II Domingo de Cuaresma, Ciclo B

San Marcos 9, 2-10: La Transfiguración, fruto de la fidelidad

Autor: Padre Miguel Esparza Fernández

 

 

 "Seis días después, toma Jesús consigo a Pedro, Santiago y Juan, y los lleva, a ellos solos, aparte, a un monte alto. Y se transfiguró delante de ellos, y sus vestidos se volvieron resplandecientes, muy blancos, tanto que ningún batanero en la tierra sería capaz de blanquearlos de ese modo. Se les aparecieron Elías y Moisés, y conversaban con Jesús. Toma la palabra Pedro y dice a Jesús: «Rabbí, bueno es estarnos aquí. Vamos a hacer tres tiendas, una para ti, otra para Moisés y otra para Elías»; -pues no sabía qué responder ya que estaban atemorizados-. Entonces se formó una nube que les cubrió con su sombra, y vino una voz desde la nube: «Este es mi Hijo amado, escuchadle.» Y, de pronto, mirando en derredor, ya no vieron a nadie más que a Jesús solo con ellos. Y cuando bajaban del monte les ordenó que a nadie contasen lo que habían visto hasta que el Hijo del hombre resucitara de entre los muertos. Ellos observaron esta recomendación, discutiendo entre sí qué era eso de «resucitar de entre los muertos.»" (Mc 9,2-10)

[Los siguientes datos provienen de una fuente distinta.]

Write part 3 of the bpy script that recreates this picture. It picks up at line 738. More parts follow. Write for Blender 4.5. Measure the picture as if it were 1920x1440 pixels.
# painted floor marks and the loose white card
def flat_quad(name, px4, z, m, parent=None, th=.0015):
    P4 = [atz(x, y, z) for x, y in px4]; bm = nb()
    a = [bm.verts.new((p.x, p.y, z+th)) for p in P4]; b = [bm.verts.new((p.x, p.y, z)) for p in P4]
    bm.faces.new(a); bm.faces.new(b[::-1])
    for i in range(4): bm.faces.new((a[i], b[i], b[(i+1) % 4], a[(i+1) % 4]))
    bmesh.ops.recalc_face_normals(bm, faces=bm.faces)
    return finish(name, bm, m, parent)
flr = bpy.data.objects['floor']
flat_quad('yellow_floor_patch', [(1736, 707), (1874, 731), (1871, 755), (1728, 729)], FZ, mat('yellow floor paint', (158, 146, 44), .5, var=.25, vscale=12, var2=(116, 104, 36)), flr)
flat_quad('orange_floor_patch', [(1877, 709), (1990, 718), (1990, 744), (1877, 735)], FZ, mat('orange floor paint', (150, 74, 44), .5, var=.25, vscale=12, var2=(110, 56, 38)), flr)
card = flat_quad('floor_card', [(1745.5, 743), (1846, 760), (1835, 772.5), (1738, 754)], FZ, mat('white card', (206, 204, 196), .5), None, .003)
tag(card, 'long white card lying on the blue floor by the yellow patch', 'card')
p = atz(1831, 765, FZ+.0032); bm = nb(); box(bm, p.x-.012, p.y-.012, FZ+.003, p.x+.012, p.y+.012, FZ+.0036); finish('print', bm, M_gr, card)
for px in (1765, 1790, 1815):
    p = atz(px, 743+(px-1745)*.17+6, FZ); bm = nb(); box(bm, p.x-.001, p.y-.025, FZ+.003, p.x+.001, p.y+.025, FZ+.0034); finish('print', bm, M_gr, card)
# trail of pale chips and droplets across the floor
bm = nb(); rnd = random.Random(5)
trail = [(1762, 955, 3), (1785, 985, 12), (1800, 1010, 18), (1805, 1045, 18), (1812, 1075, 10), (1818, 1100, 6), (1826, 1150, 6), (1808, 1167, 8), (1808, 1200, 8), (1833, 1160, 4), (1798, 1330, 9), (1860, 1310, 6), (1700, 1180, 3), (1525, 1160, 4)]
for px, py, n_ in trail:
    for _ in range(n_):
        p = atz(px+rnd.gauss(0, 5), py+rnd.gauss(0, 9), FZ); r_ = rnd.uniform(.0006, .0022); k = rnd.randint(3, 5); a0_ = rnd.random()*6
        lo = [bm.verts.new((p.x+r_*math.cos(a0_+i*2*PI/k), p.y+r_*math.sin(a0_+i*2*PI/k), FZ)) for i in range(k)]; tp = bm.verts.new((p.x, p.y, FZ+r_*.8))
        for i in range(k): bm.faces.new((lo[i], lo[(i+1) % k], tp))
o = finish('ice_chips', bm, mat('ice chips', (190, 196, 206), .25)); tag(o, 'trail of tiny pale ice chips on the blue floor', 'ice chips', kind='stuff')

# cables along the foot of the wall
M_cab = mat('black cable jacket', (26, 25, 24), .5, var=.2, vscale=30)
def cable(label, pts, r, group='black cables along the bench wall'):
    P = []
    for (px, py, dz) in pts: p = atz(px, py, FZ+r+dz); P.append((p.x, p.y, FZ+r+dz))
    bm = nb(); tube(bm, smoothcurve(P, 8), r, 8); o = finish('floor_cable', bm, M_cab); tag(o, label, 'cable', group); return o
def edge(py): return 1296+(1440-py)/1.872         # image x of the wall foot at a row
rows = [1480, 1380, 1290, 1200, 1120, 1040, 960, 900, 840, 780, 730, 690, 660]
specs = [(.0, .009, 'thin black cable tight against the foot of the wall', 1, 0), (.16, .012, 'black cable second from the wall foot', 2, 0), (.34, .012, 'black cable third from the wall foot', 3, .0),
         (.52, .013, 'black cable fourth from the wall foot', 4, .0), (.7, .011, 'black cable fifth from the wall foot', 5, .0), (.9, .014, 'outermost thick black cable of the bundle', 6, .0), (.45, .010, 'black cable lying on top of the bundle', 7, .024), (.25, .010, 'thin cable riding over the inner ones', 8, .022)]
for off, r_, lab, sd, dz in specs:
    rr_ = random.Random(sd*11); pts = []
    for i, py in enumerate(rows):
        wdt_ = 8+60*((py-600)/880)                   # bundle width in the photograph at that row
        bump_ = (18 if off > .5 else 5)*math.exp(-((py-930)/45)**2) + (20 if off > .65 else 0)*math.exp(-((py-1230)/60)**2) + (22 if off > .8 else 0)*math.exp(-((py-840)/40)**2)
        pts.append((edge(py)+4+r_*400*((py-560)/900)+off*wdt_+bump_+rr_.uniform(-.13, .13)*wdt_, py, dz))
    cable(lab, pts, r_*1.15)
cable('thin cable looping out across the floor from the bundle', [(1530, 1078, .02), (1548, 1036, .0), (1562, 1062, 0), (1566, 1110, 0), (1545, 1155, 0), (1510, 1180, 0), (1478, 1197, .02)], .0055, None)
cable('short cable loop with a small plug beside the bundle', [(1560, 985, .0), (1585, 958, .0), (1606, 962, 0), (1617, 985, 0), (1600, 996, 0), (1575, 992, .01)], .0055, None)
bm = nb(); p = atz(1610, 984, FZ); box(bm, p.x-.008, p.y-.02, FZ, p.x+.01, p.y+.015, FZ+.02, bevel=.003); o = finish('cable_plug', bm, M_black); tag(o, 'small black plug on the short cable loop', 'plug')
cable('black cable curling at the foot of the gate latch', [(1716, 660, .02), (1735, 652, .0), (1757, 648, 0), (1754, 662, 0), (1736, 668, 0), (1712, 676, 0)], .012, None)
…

El domingo pasado, contemplábamos a Jesús como vencedor de la tentación en el desierto; es decir, como fiel a la vocación recibida del Padre. En este segundo domingo, el evangelio de la Transfiguración eleva el corazón de los creyentes a la gloria que el Hijo ha conseguido por su fidelidad hasta la muerte en cruz, Es como contemplar con gozo la transfiguración que se cumplirá en todo bautizado, que, como su Señor, permanezca fiel a la propia vocación bautismal, crismal y eucarística. 

El pasaje de la Transfiguración presenta un profundo nexo con la pasión. En el evangelio de Marcos, Jesús ha declarado solemnemente que "el Hijo del Hombre debe sufrir mucho, ser rechazado por los ancianos, los unos sacerdotes y los escribas, morir y, al tercer día, resucitar" (Marcos 8, 31). 

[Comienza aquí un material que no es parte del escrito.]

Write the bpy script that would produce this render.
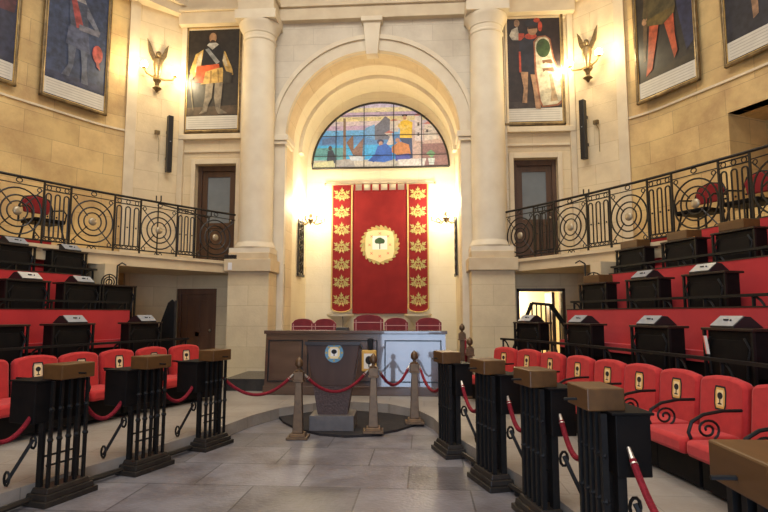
import bpy, math, random
from mathutils import Vector, Matrix
random.seed(7)
R = math.radians
for o in list(bpy.data.objects): bpy.data.objects.remove(o)
S = bpy.context.scene
COL = S.collection

# ---------------------------------------------------------------- camera
cam = bpy.data.objects.new('camera', bpy.data.cameras.new('camera'))
cam.data.sensor_width = 36; cam.data.lens = 26.25; cam.data.clip_start = .05
cam.location = (1.1, 0, 1.51)
cam.rotation_euler = (R(90)+math.atan(58/560), 0, R(4))
COL.objects.link(cam); S.camera = cam

# ---------------------------------------------------------------- world, lights, exposure
w = bpy.data.worlds.new('world'); S.world = w; w.use_nodes = True
w.node_tree.nodes['Background'].inputs[0].default_value = (.75, .85, 1, 1)
w.node_tree.nodes['Background'].inputs[1].default_value = .6
S.view_settings.view_transform = 'Standard'; S.view_settings.look = 'None'
S.view_settings.gamma = 1; S.view_settings.use_curve_mapping = False
S.view_settings.exposure = 0.15
def area(name, loc, rot, sx, sy, power, col):
    l = bpy.data.lights.new(name, 'AREA'); l.shape = 'RECTANGLE'; l.size = sx; l.size_y = sy
    l.energy = power; l.color = col
    o = bpy.data.objects.new(name, l); o.location = loc; o.rotation_euler = rot; COL.objects.link(o); return o
area('skylight_daylight', (0, 4.6, 10.55), (0, 0, 0), 7.0, 8.0, 640, (1, .95, .87))
area('entrance_daylight', (1.0, -3.1, 2.5), (R(90), 0, 0), 3.1, 4.8, 330, (.55, .72, 1))
def point(name, loc, power, col, rad=.08, parent=None):
    l = bpy.data.lights.new(name, 'POINT'); l.energy = power; l.color = col; l.shadow_soft_size = rad
    o = bpy.data.objects.new(name, l); o.location = loc; COL.objects.link(o)
    if parent: o.parent = parent
    return o

class Curve:
    def __init__(s,pts,n=12):
        P=[pts[0]]+pts+[pts[-1]];o=[]
        for i in range(1,len(P)-2):
            for k in range(n):
                t=k/n;a,b,c,d=P[i-1:i+3]
                o.append(tuple(.5*((2*b[j])+(-a[j]+c[j])*t+(2*a[j]-5*b[j]+4*c[j]-d[j])*t*t+(-a[j]+3*b[j]-3*c[j]+d[j])*t**3) for j in (0,1)))
        o.append(pts[-1]);s.p=o;s.l=[0]
        for a,b in zip(o,o[1:]): s.l.append(s.l[-1]+math.dist(a,b))
    def at(s,d,off=0,sg=1):
        L=s.l;i=0
        while i<len(L)-2 and L[i+1]<d:i+=1
        a,b=s.p[i],s.p[i+1];t=(d-L[i])/(L[i+1]-L[i]);x=a[0]+(b[0]-a[0])*t;y=a[1]+(b[1]-a[1])*t
        k0=max(0,i-3);k1=min(len(s.p)-1,i+4);dx=s.p[k1][0]-s.p[k0][0];dy=s.p[k1][1]-s.p[k0][1];m=math.hypot(dx,dy)
        nx,ny=-dy/m,dx/m   # outward (+x) for a right-hand curve running towards the viewer
        return sg*(x+nx*off),y+ny*off,sg*nx,ny
R1=Curve([(2.0,9.75),(2.35,9.18),(2.68,8.5),(2.97,7.6),(3.22,6.75),(3.4,6.1),(3.53,5.5),(3.64,4.8),(3.73,4.0),(3.78,3.0),(3.8,1.5),(3.8,-3)])
PC=Curve([(1.15,7.1),(1.38,6.3),(1.68,5.3),(1.93,4.5),(2.1,3.5),(2.15,2.4),(2.16,1.5),(2.16,-3)])
BC=Curve([(2.75,11.65),(3.0,11.3),(3.57,10.5),(4.15,9.6),(4.62,8.8),(5.02,7.98),(5.42,7.1),(5.7,6),(5.85,4.8),(5.9,3),(5.9,-3)])
WC=Curve([(5.17,11.33),(5.57,10.85),(6.06,9.85),(6.40,9.15),(6.75,8.3),(7.05,7.3),(7.2,6.2),(7.3,4),(7.3,-3)])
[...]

Jesús, hoy, experimenta en su humanidad el fulgor de la gloria divina, que lo investirá totalmente en el misterio de la Pascua. Es tanto como decir que Jesús recibe la confirmación del Padre: la fidelidad obediente hasta la muerte en cruz, lleva a la Resurrección. En otras palabras, la muerte no es el final de la vida para Jesús. A través de la muerte, llega a la resurrección, y, así, su humanidad glorificada se convierte en el lugar privilegiado de la presencia del Dios viviente. Desde aquí, entendemos perfectamente la palabra del Padre, dirigida a todos los discípulos: "Este es mi Hijo amado, escuchadlo". 

La Cuaresma se encamina a reforzar nuestra convicción de fe de que la vida del hombre, a la luz de la muerte y resurrección de Jesucristo, tiene pleno sentido y un valor que va más allá del sinsentido que parece invadir nuestra existencia. Fiado en la promesa realizada hecha en Jesús, el cristiano cree que, aunque parezca lo contrario, el bien ha de triunfar sobre el mal, la vida sobre la muerte, el gozo sobre el dolor, el sentido sobre el absurdo.

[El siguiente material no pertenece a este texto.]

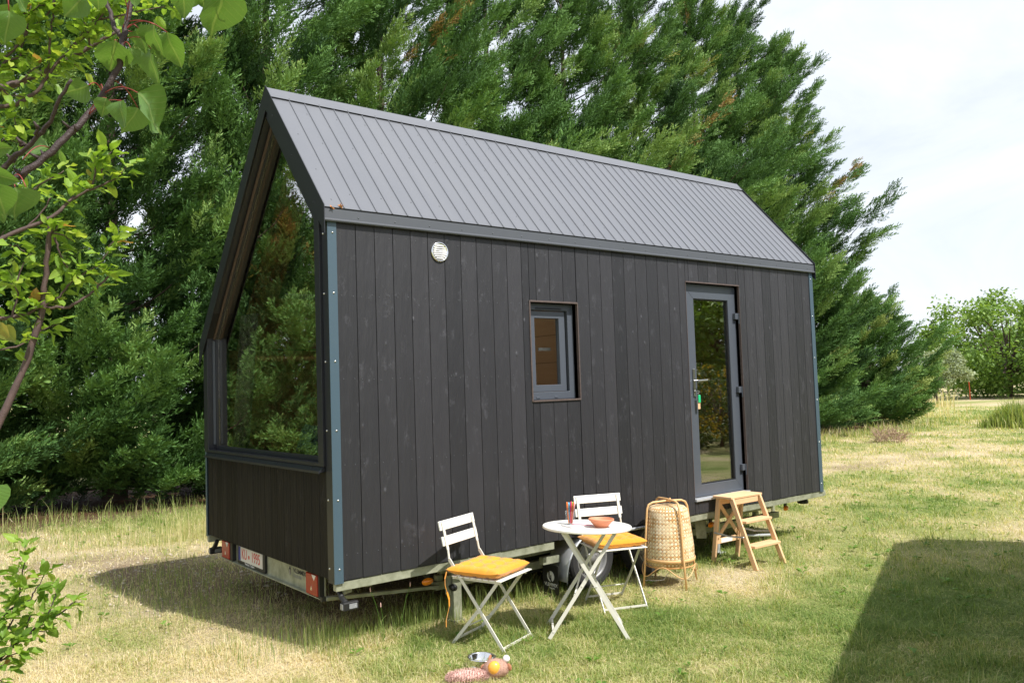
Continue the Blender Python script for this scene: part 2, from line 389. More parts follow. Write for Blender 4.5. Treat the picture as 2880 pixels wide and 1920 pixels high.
M['cypress'] = leaf_mat('far_dark_foliage', [(0.0, (0.02, 0.05, 0.03)), (1.0, (0.05, 0.09, 0.05))], 0.1)
M['broom'] = leaf_mat('yellow_broom', [(0.0, (0.06, 0.11, 0.03)), (0.62, (0.10, 0.17, 0.035)), (0.72, (0.6, 0.40, 0.03)), (1.0, (0.8, 0.52, 0.04))], 0.25)
M['apricot'] = leaf_mat('apricot_leaf', [(0.0, (0.050, 0.130, 0.024)), (0.6, (0.095, 0.21, 0.036)), (0.93, (0.15, 0.27, 0.055)), (1.0, (0.55, 0.30, 0.09))], 0.42, 0.32, spec=0.55, back=(0.17, 0.30, 0.08), vein=0.6)
M['plum'] = leaf_mat('plum_leaf', [(0.0, (0.14, 0.27, 0.04)), (0.6, (0.31, 0.49, 0.07)), (0.96, (0.47, 0.58, 0.10)), (1.0, (0.5, 0.28, 0.1))], 0.5, 0.42, spec=0.4, vein=0.25)
M['dryleaf'] = simple('fallen_orange_leaf', (0.6, 0.26, 0.09), 0.7, var=0.3, scale=80)
M['grass'] = leaf_mat('lawn_blades', [(0.0, (0.150, 0.245, 0.060)), (0.3, (0.325, 0.415, 0.120)), (0.55, (0.56, 0.545, 0.245)), (0.78, (0.76, 0.655, 0.42)), (1.0, (0.84, 0.735, 0.53))], 0.45, 0.6, spec=0.25)
M['weed'] = leaf_mat('lawn_weeds', [(0.0, (0.10, 0.21, 0.03)), (1.0, (0.22, 0.36, 0.07))], 0.35, 0.5)
M['shed'] = stain('weathered_shed_boards', (0.10, 0.085, 0.07), (0.16, 0.135, 0.11))
M['orange'] = simple('orange_red_tape', (0.75, 0.09, 0.03), 0.5)
M['twigs'] = simple('dry_brown_twigs', (0.36, 0.25, 0.17), 0.9, var=0.4, scale=20)

# ------------------------------------------------------------------ ground
def gz(x, y): return (fbm(x, y, 0.35, 2) - 0.5) * 0.03 * np.clip((np.abs(np.asarray(y) - 1) - 3) / 4, 0, 1)
def G(x, y, cx, cy, rx, ry): return np.exp(-((x - cx) / rx) ** 2 - ((y - cy) / ry) ** 2)
def dryness(x, y):
    n = fbm(x, y, 0.9, 4); m = fbm(x + 31, y - 9, 0.22, 3); s = fbm(x - 17, y + 5, 3.2, 3)
    d = 0.415 + 0.95 * (n - 0.5) + 0.7 * (m - 0.5) + 0.55 * (s - 0.5)
    d = d - 0.17 * G(x, y, 4.8, -1.8, 2.6, 1.3) - 0.03 * G(x, y, 2.4, -1.2, 1.6, 0.7) - 0.12 * G(x, y, 9.0, 0.2, 4.0, 0.9) - 0.12 * G(x, y, 0.9, 0.35, 1.2, 0.5)
    d = d + 0.30 * G(x, y, 3.5, -0.5, 1.3, 0.4) + 0.30 * G(x, y, 13.5, 3.4, 6.5, 1.7) + 0.22 * G(x, y, -1.6, 2.6, 1.6, 2.6) + 0.14 * G(x, y, -0.6, 0.4, 1.2, 0.8) + 0.15 * G(x, y, 6.0, 0.7, 2.0, 0.6)
    d = d + 0.10 * np.clip((x - 18) / 20, 0, 1) - 0.25 * G(x, y, 26, 8.5, 8, 1.5)
    return np.clip(d, 0, 1)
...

Ciertamente supone mucha audacia -y mucha "gracia"- atenerse a creer que esto, en medio de un ambiente que parece tener bloqueados todos los caminos hacia la luz y la felicidad, en una vida que siempre termina en la muerte. La Cuaresma nos lleva a saber que Dios dará sentido a todo, más allá del real y doloroso sinsentido que continuamente experimentamos. Sufrimos la cruz, pero creemos en la resurrección. Es la tensión entre lo que vivimos y la Pascua. Una tensión que se hace también compromiso. Porque la Cuaresma nos ayuda a reconocer, colectiva e individualmente, que nuestro pecado es el que hace de este mundo un lugar de sinsentido, de dolor y de miseria para muchísimas personas. Pero, a la vez, en Cuaresma, aprendemos a esperar el triunfo, de la mano de nuestro Dios, sobre el pecado y la muerte. Uno se sabe limitado, imperfecto, pecador, y, sin embargo, se mantiene en actitud de permanente conversión, lucha, superación... confiado, no en la seguridad del éxito del propio esfuerzo, sino en la bondad de Aquel que nos amó y que nos ha confirmado en Jesús su amor indefectible. 

No somos ilusos fiados de nosotros mismos. Pero tampoco desesperados aplastados por el mal: sabemos que, "si morimos con Él, seremos glorificados con Él".